# [What you need to do]
Give the data below again exactly as it stands. Omit the pictures.

# [Information provided]
----
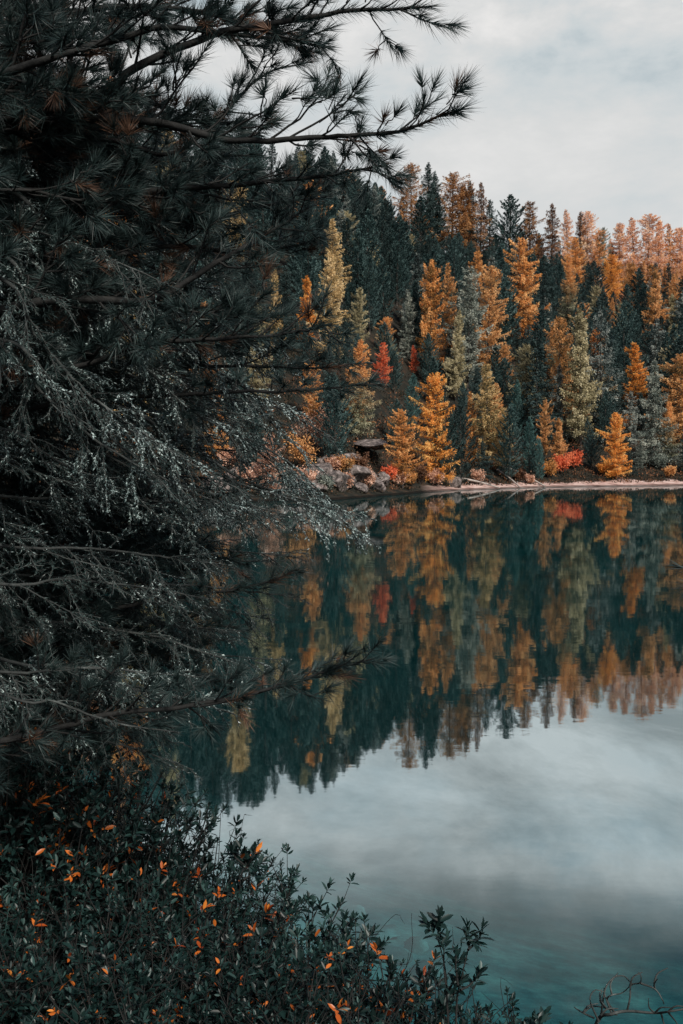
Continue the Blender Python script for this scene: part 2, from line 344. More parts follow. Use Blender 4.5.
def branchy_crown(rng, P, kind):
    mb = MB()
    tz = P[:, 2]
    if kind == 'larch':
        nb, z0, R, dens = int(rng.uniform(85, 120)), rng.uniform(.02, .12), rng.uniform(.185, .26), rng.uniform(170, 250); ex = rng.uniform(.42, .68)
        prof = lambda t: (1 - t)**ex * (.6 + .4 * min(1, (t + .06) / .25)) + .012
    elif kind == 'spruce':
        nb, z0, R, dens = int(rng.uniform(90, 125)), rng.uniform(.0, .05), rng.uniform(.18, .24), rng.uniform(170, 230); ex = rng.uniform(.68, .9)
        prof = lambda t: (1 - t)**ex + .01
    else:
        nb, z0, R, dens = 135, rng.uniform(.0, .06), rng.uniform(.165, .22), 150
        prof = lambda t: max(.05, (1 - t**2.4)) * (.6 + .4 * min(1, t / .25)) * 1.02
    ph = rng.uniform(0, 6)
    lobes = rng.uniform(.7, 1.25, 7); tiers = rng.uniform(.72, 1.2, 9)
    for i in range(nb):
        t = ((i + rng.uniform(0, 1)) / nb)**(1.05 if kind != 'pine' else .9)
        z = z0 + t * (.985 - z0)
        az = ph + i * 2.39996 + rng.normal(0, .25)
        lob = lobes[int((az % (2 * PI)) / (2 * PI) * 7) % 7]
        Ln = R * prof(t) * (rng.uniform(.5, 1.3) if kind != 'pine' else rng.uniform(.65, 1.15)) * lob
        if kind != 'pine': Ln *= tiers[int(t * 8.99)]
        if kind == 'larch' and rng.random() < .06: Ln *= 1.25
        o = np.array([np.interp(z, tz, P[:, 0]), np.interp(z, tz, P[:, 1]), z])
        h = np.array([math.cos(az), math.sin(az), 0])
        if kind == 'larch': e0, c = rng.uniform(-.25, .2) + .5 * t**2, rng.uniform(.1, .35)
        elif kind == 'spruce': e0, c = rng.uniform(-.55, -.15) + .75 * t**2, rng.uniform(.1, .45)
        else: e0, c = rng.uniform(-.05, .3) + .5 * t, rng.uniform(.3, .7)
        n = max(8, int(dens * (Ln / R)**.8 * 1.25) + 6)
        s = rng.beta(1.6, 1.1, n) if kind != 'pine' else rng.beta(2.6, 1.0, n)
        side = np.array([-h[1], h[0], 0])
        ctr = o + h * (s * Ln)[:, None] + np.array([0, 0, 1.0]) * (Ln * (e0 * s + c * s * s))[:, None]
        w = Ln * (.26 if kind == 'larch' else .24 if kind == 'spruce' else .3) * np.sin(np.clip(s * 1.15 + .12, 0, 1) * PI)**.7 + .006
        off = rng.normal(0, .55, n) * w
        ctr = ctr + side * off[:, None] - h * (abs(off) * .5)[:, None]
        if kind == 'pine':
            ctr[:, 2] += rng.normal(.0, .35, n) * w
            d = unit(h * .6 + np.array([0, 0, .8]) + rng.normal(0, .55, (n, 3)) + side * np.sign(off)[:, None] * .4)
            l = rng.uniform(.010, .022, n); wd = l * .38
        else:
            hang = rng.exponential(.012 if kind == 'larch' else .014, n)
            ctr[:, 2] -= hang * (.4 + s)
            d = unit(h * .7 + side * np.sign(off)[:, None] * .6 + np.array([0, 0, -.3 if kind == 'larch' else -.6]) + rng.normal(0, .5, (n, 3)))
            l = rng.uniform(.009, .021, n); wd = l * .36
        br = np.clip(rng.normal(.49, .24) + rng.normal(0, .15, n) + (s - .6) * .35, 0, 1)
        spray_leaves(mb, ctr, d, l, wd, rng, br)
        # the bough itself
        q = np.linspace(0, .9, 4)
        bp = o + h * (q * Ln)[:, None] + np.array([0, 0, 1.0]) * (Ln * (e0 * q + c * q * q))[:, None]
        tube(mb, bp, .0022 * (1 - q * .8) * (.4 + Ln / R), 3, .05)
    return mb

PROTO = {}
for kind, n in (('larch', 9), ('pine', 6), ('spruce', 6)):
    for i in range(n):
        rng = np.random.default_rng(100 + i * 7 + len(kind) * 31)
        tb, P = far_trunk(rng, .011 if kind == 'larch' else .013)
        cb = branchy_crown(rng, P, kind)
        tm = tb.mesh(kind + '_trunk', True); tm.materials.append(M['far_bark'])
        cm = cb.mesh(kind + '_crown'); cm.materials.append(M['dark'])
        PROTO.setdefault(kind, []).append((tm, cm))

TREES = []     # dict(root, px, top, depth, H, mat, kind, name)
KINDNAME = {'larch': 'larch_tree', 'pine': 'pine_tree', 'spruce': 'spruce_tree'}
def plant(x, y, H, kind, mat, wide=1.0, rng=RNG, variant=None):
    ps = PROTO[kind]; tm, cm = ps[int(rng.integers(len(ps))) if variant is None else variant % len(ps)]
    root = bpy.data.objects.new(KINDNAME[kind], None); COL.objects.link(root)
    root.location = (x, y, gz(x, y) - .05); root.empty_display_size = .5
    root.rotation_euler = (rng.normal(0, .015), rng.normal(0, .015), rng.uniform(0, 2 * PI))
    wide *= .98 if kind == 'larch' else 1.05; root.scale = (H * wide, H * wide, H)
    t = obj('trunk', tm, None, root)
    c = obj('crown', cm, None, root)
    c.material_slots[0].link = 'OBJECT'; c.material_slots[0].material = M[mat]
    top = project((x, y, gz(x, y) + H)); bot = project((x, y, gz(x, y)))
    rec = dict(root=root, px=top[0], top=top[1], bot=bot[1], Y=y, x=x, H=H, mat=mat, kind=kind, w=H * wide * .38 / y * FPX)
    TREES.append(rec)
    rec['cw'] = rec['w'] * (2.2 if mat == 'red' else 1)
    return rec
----
# [In response]
Continue the Blender Python script for this scene: part 2, from line 344. More parts follow. Use Blender 4.5.
def branchy_crown(rng, P, kind):
    mb = MB()
    tz = P[:, 2]
    if kind == 'larch':
        nb, z0, R, dens = int(rng.uniform(85, 120)), rng.uniform(.02, .12), rng.uniform(.185, .26), rng.uniform(170, 250); ex = rng.uniform(.42, .68)
        prof = lambda t: (1 - t)**ex * (.6 + .4 * min(1, (t + .06) / .25)) + .012
    elif kind == 'spruce':
        nb, z0, R, dens = int(rng.uniform(90, 125)), rng.uniform(.0, .05), rng.uniform(.18, .24), rng.uniform(170, 230); ex = rng.uniform(.68, .9)
        prof = lambda t: (1 - t)**ex + .01
    else:
        nb, z0, R, dens = 135, rng.uniform(.0, .06), rng.uniform(.165, .22), 150
        prof = lambda t: max(.05, (1 - t**2.4)) * (.6 + .4 * min(1, t / .25)) * 1.02
    ph = rng.uniform(0, 6)
    lobes = rng.uniform(.7, 1.25, 7); tiers = rng.uniform(.72, 1.2, 9)
    for i in range(nb):
        t = ((i + rng.uniform(0, 1)) / nb)**(1.05 if kind != 'pine' else .9)
        z = z0 + t * (.985 - z0)
        az = ph + i * 2.39996 + rng.normal(0, .25)
        lob = lobes[int((az % (2 * PI)) / (2 * PI) * 7) % 7]
        Ln = R * prof(t) * (rng.uniform(.5, 1.3) if kind != 'pine' else rng.uniform(.65, 1.15)) * lob
        if kind != 'pine': Ln *= tiers[int(t * 8.99)]
        if kind == 'larch' and rng.random() < .06: Ln *= 1.25
        o = np.array([np.interp(z, tz, P[:, 0]), np.interp(z, tz, P[:, 1]), z])
        h = np.array([math.cos(az), math.sin(az), 0])
        if kind == 'larch': e0, c = rng.uniform(-.25, .2) + .5 * t**2, rng.uniform(.1, .35)
        elif kind == 'spruce': e0, c = rng.uniform(-.55, -.15) + .75 * t**2, rng.uniform(.1, .45)
        else: e0, c = rng.uniform(-.05, .3) + .5 * t, rng.uniform(.3, .7)
        n = max(8, int(dens * (Ln / R)**.8 * 1.25) + 6)
        s = rng.beta(1.6, 1.1, n) if kind != 'pine' else rng.beta(2.6, 1.0, n)
        side = np.array([-h[1], h[0], 0])
        ctr = o + h * (s * Ln)[:, None] + np.array([0, 0, 1.0]) * (Ln * (e0 * s + c * s * s))[:, None]
        w = Ln * (.26 if kind == 'larch' else .24 if kind == 'spruce' else .3) * np.sin(np.clip(s * 1.15 + .12, 0, 1) * PI)**.7 + .006
        off = rng.normal(0, .55, n) * w
        ctr = ctr + side * off[:, None] - h * (abs(off) * .5)[:, None]
        if kind == 'pine':
            ctr[:, 2] += rng.normal(.0, .35, n) * w
            d = unit(h * .6 + np.array([0, 0, .8]) + rng.normal(0, .55, (n, 3)) + side * np.sign(off)[:, None] * .4)
            l = rng.uniform(.010, .022, n); wd = l * .38
        else:
            hang = rng.exponential(.012 if kind == 'larch' else .014, n)
            ctr[:, 2] -= hang * (.4 + s)
            d = unit(h * .7 + side * np.sign(off)[:, None] * .6 + np.array([0, 0, -.3 if kind == 'larch' else -.6]) + rng.normal(0, .5, (n, 3)))
            l = rng.uniform(.009, .021, n); wd = l * .36
        br = np.clip(rng.normal(.49, .24) + rng.normal(0, .15, n) + (s - .6) * .35, 0, 1)
        spray_leaves(mb, ctr, d, l, wd, rng, br)
        # the bough itself
        q = np.linspace(0, .9, 4)
        bp = o + h * (q * Ln)[:, None] + np.array([0, 0, 1.0]) * (Ln * (e0 * q + c * q * q))[:, None]
        tube(mb, bp, .0022 * (1 - q * .8) * (.4 + Ln / R), 3, .05)
    return mb

PROTO = {}
for kind, n in (('larch', 9), ('pine', 6), ('spruce', 6)):
    for i in range(n):
        rng = np.random.default_rng(100 + i * 7 + len(kind) * 31)
        tb, P = far_trunk(rng, .011 if kind == 'larch' else .013)
        cb = branchy_crown(rng, P, kind)
        tm = tb.mesh(kind + '_trunk', True); tm.materials.append(M['far_bark'])
        cm = cb.mesh(kind + '_crown'); cm.materials.append(M['dark'])
        PROTO.setdefault(kind, []).append((tm, cm))

TREES = []     # dict(root, px, top, depth, H, mat, kind, name)
KINDNAME = {'larch': 'larch_tree', 'pine': 'pine_tree', 'spruce': 'spruce_tree'}
def plant(x, y, H, kind, mat, wide=1.0, rng=RNG, variant=None):
    ps = PROTO[kind]; tm, cm = ps[int(rng.integers(len(ps))) if variant is None else variant % len(ps)]
    root = bpy.data.objects.new(KINDNAME[kind], None); COL.objects.link(root)
    root.location = (x, y, gz(x, y) - .05); root.empty_display_size = .5
    root.rotation_euler = (rng.normal(0, .015), rng.normal(0, .015), rng.uniform(0, 2 * PI))
    wide *= .98 if kind == 'larch' else 1.05; root.scale = (H * wide, H * wide, H)
    t = obj('trunk', tm, None, root)
    c = obj('crown', cm, None, root)
    c.material_slots[0].link = 'OBJECT'; c.material_slots[0].material = M[mat]
    top = project((x, y, gz(x, y) + H)); bot = project((x, y, gz(x, y)))
    rec = dict(root=root, px=top[0], top=top[1], bot=bot[1], Y=y, x=x, H=H, mat=mat, kind=kind, w=H * wide * .38 / y * FPX)
    TREES.append(rec)
    rec['cw'] = rec['w'] * (2.2 if mat == 'red' else 1)
    return rec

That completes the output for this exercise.